12 Maar wat we niet durven: ons op één lijn stellen, of zelfs vergelijken met dat soort lieden, die zich zo gaarne laten gelden. Zij toch meten zich af naar zichzelf, en vergelijken zich met zichzelf, zonder het te bespeuren.
For we do not dare to classify or compare ourselves with some who commend themselves. When they measure themselves with one another and compare themselves to one another, they do not show good sense.
13 Wij daarentegen zullen niet gaan roemen zonder maat te houden, maar slechts volgens het meetsnoer, dat God ons tot maat heeft gegeven: en dit is, dat we tot u zouden doordringen.
We, however, will not boast beyond certain limits, but will confine our boasting to the area of ministry that God has assigned to us, which reaches even as far as you.
14 We rekken ons dus niet buiten dit meetsnoer uit, als waart gij buiten ons bereik gebleven; want feitelijk zijn we tot u doorgedrongen met het Evangelie van Christus.
For we are not overextending ourselves, as though we did not reach you; we were the first to come all the way to you with the gospel of Christ.

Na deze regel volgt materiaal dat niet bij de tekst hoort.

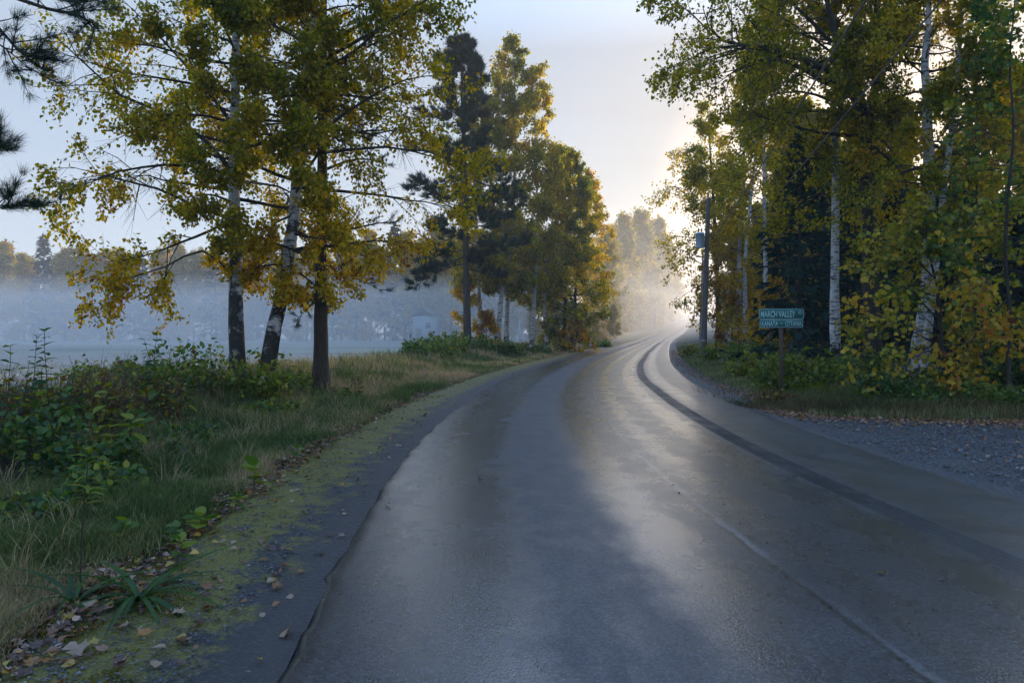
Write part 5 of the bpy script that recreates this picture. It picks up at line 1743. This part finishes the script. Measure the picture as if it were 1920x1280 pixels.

15 We beroemen ons dan ook niet buiten die maat, en op het werk van anderen. Maar wel koesteren we de hoop, dat we, bij het toenemen van het geloof in uw midden, met ons eigen meetsnoer ons nog aanmerkelijk zullen uitbreiden,
We do not go beyond our limits by boasting in the labors of others. On the contrary, our hope is that, as your faith increases, our area of ministry among you will be greatly expanded,
16 en het Evangelie in verder liggende streken zullen verkondigen. Maar dan niet met het meetsnoer van anderen, om ons te roemen op wat reeds gedaan is!
so that we can preach the gospel in the regions beyond you, without boasting about work already done in someone else's area of ministry.
17 Bovendien, "wie roemt, roeme in den Heer."
But, “Let him who boasts, boast in the Lord.”
18 Want niet die zichzelf prijst is goed bevonden, maar die geprezen wordt door den Heer.
For it is not the one who commends himself who is approved, but the one whom the Lord commends.